- Exercise prompt
Set down word for word each line from the start of the listing through the line that contains "COL = S.collection", both included.
::: Information provided
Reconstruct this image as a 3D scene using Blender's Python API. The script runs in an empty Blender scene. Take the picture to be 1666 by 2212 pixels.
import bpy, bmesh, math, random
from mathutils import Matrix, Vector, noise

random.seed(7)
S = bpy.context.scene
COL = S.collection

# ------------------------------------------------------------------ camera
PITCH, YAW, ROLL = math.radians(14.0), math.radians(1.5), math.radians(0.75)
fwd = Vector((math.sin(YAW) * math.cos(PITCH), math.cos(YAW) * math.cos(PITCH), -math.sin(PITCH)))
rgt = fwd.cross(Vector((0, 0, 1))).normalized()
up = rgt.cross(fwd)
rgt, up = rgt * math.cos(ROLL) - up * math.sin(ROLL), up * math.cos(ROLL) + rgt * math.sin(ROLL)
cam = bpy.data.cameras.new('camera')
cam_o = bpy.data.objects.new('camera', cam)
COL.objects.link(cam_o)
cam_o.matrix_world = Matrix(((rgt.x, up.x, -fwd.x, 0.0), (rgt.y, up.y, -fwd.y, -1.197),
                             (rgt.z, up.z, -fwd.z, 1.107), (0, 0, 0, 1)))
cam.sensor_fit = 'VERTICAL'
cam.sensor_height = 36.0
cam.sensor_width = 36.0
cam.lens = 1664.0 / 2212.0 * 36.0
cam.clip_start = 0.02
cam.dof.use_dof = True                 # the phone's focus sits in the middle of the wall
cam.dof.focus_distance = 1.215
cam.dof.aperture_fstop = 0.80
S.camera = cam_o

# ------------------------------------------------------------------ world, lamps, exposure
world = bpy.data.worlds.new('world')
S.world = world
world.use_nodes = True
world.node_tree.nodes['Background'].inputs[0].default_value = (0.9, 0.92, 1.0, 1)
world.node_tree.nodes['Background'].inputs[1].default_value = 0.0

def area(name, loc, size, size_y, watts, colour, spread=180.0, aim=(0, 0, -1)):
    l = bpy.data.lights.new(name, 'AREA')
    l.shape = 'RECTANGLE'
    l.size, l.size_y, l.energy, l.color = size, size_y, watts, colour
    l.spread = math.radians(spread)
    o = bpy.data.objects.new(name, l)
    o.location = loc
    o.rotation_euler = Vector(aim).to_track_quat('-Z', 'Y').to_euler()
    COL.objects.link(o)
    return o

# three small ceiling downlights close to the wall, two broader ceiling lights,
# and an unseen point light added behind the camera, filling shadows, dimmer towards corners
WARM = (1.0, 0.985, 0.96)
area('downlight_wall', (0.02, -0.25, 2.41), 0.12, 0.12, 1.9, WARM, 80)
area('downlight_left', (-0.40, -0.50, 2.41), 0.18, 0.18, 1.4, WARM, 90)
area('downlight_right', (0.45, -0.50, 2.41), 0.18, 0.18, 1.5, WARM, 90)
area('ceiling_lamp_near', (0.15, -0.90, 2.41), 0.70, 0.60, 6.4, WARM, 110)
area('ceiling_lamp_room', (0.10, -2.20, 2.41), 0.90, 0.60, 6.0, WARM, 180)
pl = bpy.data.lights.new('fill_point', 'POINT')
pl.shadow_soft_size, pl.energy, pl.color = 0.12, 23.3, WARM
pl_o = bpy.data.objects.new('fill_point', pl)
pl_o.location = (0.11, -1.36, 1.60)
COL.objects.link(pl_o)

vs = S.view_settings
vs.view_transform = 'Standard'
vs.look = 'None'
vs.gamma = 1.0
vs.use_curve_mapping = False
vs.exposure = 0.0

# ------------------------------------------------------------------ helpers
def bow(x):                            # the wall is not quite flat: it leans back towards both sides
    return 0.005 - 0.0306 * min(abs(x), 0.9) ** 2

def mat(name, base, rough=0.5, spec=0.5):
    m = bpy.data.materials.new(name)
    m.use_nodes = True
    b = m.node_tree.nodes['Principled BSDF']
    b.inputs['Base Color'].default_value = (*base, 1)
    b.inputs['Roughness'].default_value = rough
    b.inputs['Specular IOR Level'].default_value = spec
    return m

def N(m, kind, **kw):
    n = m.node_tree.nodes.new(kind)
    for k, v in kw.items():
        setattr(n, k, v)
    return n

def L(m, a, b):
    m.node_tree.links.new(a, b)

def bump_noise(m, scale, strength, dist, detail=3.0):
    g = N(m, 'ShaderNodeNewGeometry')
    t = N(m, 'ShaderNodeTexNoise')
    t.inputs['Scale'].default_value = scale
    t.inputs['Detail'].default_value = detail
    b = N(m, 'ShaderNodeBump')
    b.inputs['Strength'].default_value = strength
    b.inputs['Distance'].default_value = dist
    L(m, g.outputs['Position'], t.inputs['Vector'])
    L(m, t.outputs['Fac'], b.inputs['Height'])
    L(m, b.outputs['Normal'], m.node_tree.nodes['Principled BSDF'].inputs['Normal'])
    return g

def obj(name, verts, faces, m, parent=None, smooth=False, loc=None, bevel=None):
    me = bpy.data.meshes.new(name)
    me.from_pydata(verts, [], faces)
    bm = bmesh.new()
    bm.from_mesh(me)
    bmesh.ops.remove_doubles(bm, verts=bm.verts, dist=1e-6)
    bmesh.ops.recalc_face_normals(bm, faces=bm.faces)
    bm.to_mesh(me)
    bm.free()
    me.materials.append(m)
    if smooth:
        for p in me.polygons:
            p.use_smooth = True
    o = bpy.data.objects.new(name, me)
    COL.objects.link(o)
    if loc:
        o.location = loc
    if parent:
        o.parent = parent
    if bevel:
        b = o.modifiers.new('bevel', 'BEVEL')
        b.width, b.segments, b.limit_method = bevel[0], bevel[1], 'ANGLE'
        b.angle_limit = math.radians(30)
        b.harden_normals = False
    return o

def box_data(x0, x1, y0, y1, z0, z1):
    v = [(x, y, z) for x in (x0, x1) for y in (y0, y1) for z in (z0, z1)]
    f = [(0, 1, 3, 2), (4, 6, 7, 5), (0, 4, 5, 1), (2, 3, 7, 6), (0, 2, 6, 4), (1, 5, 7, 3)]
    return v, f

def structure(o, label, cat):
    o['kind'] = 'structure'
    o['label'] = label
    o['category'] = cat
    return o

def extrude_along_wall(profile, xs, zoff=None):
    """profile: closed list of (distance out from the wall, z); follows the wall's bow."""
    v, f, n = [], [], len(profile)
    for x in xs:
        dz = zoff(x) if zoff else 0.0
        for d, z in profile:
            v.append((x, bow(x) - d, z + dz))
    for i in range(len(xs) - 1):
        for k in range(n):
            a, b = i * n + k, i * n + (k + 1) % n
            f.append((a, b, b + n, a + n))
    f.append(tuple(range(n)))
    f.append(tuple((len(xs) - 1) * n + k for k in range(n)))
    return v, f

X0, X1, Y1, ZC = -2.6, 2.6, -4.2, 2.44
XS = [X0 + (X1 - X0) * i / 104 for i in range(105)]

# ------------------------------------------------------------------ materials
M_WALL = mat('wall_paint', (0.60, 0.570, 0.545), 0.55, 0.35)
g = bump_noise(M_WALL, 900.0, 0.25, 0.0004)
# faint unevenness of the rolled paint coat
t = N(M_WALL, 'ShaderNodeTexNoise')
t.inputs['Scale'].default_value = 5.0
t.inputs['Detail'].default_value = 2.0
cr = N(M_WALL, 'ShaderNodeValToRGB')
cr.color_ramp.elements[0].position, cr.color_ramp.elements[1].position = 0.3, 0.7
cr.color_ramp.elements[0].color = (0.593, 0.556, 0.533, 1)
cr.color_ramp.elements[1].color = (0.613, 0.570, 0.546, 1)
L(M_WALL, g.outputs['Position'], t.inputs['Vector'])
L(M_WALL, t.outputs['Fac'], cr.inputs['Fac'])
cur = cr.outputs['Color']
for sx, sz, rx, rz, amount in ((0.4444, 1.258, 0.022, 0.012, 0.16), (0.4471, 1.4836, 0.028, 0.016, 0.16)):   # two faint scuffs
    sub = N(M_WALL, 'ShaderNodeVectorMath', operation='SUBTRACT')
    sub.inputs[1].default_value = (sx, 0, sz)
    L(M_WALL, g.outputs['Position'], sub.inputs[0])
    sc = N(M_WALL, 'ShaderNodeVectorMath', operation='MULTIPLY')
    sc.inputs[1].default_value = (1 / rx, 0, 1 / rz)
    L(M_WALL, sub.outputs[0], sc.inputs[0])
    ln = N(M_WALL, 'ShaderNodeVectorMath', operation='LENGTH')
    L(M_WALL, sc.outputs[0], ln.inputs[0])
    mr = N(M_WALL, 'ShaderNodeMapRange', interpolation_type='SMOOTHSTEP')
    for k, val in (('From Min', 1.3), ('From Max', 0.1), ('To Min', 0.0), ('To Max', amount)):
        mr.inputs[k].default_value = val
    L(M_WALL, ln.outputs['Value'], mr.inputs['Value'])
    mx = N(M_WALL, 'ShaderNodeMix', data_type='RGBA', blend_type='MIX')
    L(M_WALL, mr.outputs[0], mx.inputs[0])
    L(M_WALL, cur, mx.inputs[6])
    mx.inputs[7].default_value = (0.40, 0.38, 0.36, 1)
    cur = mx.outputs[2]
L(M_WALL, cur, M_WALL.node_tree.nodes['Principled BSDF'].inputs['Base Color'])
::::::
- The solution
Reconstruct this image as a 3D scene using Blender's Python API. The script runs in an empty Blender scene. Take the picture to be 1666 by 2212 pixels.
import bpy, bmesh, math, random
from mathutils import Matrix, Vector, noise

random.seed(7)
S = bpy.context.scene
COL = S.collection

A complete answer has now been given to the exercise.